La semana pasada me colé en el pase de prensa de El Gran
Hotel Budapest. Digo me colé porque, a pesar de estar invitado, no estaba
técnicamente acreditado. Una serie de malentendidos en la cadena de mando de La Chatarrería
Magazine hicieron que mi nombre no estuviera en la lista adecuada en el momento
adecuado. Afortunadamente, la muchacha que revisaba dicha lista no era inmune
al hoyuelo que le sale al Cupletero en la mejilla izquierda cuando sonríe, y
tras un breve y cortés forcejeo acabó apuntando mi nombre a boli y regalándome
un “anda, pasa”. Afortunadamente, porque lo que allí vi bien merecía aquel
regateo.
Entre los buenos cineastas seguramente se pueden distinguir
los “ejecutores” y los “creadores”. A la primera categoría pertenecen aquellos
que resuelven con eficacia, oficio y arte cualquier encargo, independientemente
de su grado de implicación en la producción. El mayor y mejor ejemplo de éstos,
para mi, es Stephen Frears. ¿Qué tienen en común Mi Hermosa Lavandería, Las
Amistades Peligrosas, Café Irlandés, Alta Fidelidad y The Queen? Pues
seguramente que todas están fantásticamente bien dirigidas y poco más.

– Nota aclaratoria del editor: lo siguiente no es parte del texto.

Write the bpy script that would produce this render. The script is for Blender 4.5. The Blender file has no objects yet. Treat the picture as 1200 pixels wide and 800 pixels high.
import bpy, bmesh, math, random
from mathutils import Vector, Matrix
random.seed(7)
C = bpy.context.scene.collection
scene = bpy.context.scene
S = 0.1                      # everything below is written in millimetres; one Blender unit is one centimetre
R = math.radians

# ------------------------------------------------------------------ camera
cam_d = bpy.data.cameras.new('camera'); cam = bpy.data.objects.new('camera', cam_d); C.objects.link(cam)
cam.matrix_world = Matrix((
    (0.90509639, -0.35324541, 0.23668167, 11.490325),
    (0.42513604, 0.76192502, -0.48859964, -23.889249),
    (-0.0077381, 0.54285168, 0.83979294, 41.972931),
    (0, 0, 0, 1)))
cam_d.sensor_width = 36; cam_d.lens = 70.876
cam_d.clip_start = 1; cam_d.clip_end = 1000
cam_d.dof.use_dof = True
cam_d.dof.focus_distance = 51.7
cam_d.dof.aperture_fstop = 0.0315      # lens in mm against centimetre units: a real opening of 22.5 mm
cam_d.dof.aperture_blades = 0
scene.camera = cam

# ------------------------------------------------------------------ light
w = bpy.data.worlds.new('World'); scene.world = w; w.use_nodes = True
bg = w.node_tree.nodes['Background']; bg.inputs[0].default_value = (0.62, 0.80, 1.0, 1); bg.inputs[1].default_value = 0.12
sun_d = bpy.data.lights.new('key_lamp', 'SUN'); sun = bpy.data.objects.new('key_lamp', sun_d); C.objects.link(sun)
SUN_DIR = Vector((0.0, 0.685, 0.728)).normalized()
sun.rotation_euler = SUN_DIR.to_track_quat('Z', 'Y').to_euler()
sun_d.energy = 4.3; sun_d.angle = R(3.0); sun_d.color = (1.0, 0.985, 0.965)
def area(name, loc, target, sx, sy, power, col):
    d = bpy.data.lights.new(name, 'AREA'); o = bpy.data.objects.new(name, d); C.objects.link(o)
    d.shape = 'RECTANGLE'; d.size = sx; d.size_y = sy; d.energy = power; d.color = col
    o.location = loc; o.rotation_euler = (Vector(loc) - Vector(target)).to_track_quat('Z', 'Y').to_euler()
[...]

A la segunda categoría, los que yo he llamado “creadores”,
pertenecen todos aquellos que, sin importar la historia que cuenten, ésta se
impregna del universo personal del director/escritor de tal modo que son
perfectamente identificables como hijos de sus padres. Woody Allen, Tim Burton,
Fellini, Berlanga, Godard, Almodóvar… algunos crean escuela y otros son genios
solitarios, pero está claro que son creadores de mundos particulares con señas
de identidad que se repiten y reconocen sin esfuerzo. Sin duda pertenece también
a este grupo Wes Anderson.
El Gran Hotel Budapest
tiene todos los elementos andersonianos.
Una dirección de arte, un vestuario y una puesta en escena en general
minuciosa y preciosista, que es un festín para estetas. Un sentido del humor
inteligente, irónico y sutil. Unos personajes que rozan lo caricaturesco
defendidos por una auténtica colección de caras conocidas. Una atmósfera
abstracta, ultra limpia, casi onírica que lo envuelve todo… en fin, todo lo que
tiene “una peli de Wes Anderson” y que hará las delicias de sus defensores más
incondicionales.
Sin embargo, Anderson es mejor en esta ocasión, ya que en El Gran
Hotel Budapest se apoya en un argumento más sólido de lo habitual, alejándose
de esas tramas desestructuradas que hacen algo difícil de seguir otras de sus
películas. En este caso existe una firme trama de aventuras sobre la que se
apoya todo lo demás, y se agradece. Por ello creo que esta es una buena ocasión
para que se acerquen a Anderson todos
aquellos interesados por su universo pero que en otras ocasiones, se sintieron
un poco aturdidos o despistados. Y vaya por delante que yo me apunto entre
éstos.
Anderson, desde luego, ama el cine que hace. Lo mima, lo
cuida y sobre todo se divierte escribiéndolo y dirigiéndolo; eso el espectador
lo percibe y se disfruta. Es un director juguetón, que se permite hasta el lujo
de recrearse en una indeterminación geográfica e histórica que tiñe todo de un
tono de cuento de hadas que resulta delicioso.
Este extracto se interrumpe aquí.